How Metrics Distract Stakeholders on Agile Software Projects
With the advancement of technology that improves user experience, all manufacturers are spicing up the user interfaces and dashboards of their products. Recently, I read this article from The New York Times about the increased distractions due to extreme dashboard makeovers in cars. This is not surprising at all.
Remember that the stakeholders in our agile projects can get carried away with vanity metrics, and they might lose focus on reality, which in turn leads to unrecoverable damage to investments.
Let’s take a look at some of the distractions.
Velocity is the most popular and one of the most misused metrics. Many stakeholders show such a deep interest in measuring velocity that they end up ignoring reality. Velocity is an important metric on the dashboard, but you should be focusing on whether or not customer value is being delivered during every iteration.
It is baffling to see stakeholders demanding to measure code check-ins. Although one could create a beautiful cumulative burn-up graph displaying increasing check-ins, the reality is that the stakeholders need to concentrate on the quality and value that is being built into the code. You need to ask yourself whether or not your checked-in code is compliable, integratable, and testable.
Measuring employee engagement is another popular metric. An engaged employee is supposed to be very productive and happy, in turn contributing toward a more profitable company. However, many enterprises attach rewards to more engaged business groups, which lead to people gaming the system. You could have a dashboard that shows a year-by-year increase in an engagement score, but it’s better for stakeholders to establish trusted one-on-one contacts with employees on the ground rather than getting carried with the numbers.

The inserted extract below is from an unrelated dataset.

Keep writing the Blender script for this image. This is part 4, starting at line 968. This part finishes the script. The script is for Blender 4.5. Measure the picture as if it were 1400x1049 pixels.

Agile maturity assessments, another type of metric, are needed to get an estimate of what’s happening with agile practices in the team. However, you should not get carried away with these scores and make the assessments your sole guide. If rewards and punishments are attached to these measurements, then a team can easily game the system. In order to really know what is going on with the teams, stakeholders should attend standups and retrospectives.
Stakeholders can gain more realistic insight by observing the intangibles—like accountability, transparency, and trust in teams—rather than just following the numbers on an assessment dashboard.
The number of issues and roadblocks on a team’s story wall can contribute to higher blood pressure for the stakeholders. Again, this is not a clear indication of the real issues affecting the project. Many times, teams don’t speak up about the issues until the last minute.
Rewards, punishments, and a bad leadership style can also influence a team to not display too many issues on a story wall.
What other metrics are distracting your stakeholders?